I’m guessing that this drama isn’t over yet.  I expect lawsuits, alumni protest (at least the president can’t fire them), and hopefully, some response from the college’s Board of Trustees.  But in the meantime I think we faculty and administrators at other institutions need to do three things.

The first is to engage in some self-education.  What are the policies and procedures at your institution governing speech?  In one of the first ripples in the drama at Mount St. Mary it became clear that the university had a policy that “all university employees must clear any communications with reporters first with the university spokesman.”  What is YOUR university’s policy in these matters?  Perhaps there isn’t a policy, which is probably a good thing.  But my PSA to you is to find out.

The second two items hinge on the assumption that in the current higher ed climate no one is immune from these kind of actions.  We can shake our heads and wring our hands and say how messed up things are at Mount St. Mary, but I bet our colleagues there didn’t see this coming, either.

So the second item is to become the allies of vulnerable individuals at your institution who might end up in the firing line.  A particularly troubling part of the recent developments is that the untenured facultly advisor to the student newspaper, which leaked the president’s emails, was one of the faculty members fired.  I’m not sure what sort of things might have protected this individual, but having senior, tenured members of the faculty recognize his vulnerability would be a good place to start.

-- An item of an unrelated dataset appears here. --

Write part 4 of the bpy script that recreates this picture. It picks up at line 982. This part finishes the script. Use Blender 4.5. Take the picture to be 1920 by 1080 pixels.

The third item is to write and tweet and post about this as much as possible.  And sign this petition.  We need to recognize not just that this could happen to us wherever we are, but that we need to be in solidarity with our colleagues at other institutions.  It is easier to pick off faculty like this if the perception is that they are isolated.  And I say this to my fellow administrators, too.  We need to say that this kind of management is unacceptable and an insult to the enterprise of higher education.